While we’ve been putting in a bunch of work on Tito, a lot of the changes and improvements have been infrastructure-based and rather behind-the-scenes.

Therefore it gives me great pleasure to be able to share vCards with you today — something that has been on many of your wishlists for quite some time.

What is a vCard?

That seems like a good place to start if you’re not familiar with them! vCards are contact records encoded into a QR code. Where most QR codes these days are basically a URL to take you somewhere vCard QR codes can give you the name, email, etc. of someone without needing to visit another website. A modern-day machine-readable business card if you will.

The great thing is you don’t necessarily need any fancy software to see how this works. If you’re running the latest version of iOS for example, just go to your camera and hold it up to the QR code in the banner image above...

What can I use vCards for?

In an event context vCards are often printed onto attendee badges and used for “lead capture”, i.e. sponsorship booths at events that (with consent) want to capture your personal details for follow-up, or adding to a mailing list. The vCard can also be used to exchange contact details with other attendees.

Using vCards as an exhibitor

As an exhibitor you’ll want to be collecting data from multiple attendees and since vCard is a standardised format there are a number of apps out there to help manage this. An example that some of our customers have used in the past is from BadgerScan which has free apps for iOS and Android.

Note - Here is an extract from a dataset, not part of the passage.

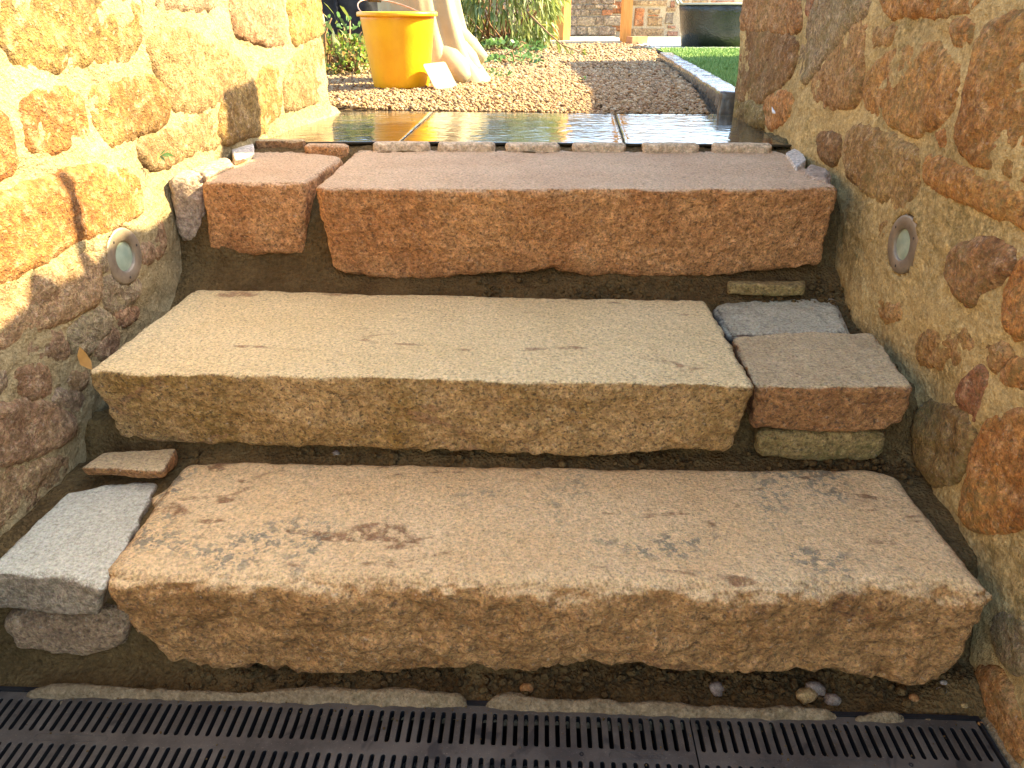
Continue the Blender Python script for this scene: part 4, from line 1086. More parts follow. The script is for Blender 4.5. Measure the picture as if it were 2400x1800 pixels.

No spoilers just yet but we may have something of our own to share on this front soon... okay, that was a bit of a spoiler.

The importance of consent

When collecting data via a vCard (or anywhere else!) for marketing or other purposes, whether bound by GDPR in the EU or not, it is important that consent is gained from the data owner. Under GDPR you are also required to inform the data owner how the data will be used and whether it will be shared with any other 3rd parties. Finally you must state your data retention period and provide a way for the data owner to withdraw consent.

Enabling vCards

By default vCards are disabled for events, but you can enable them via Settings > Ticket settings. Read more in our help article.

Exporting vCards

Once enabled you can use the Attendee export to get access to the URL of each attendee vCard. The URL can be used together with your attendee data and mail merged to produce badges.

So that’s a whirlwind tour of our new vCards feature. If you end up using it at your future event we’d love to hear about it!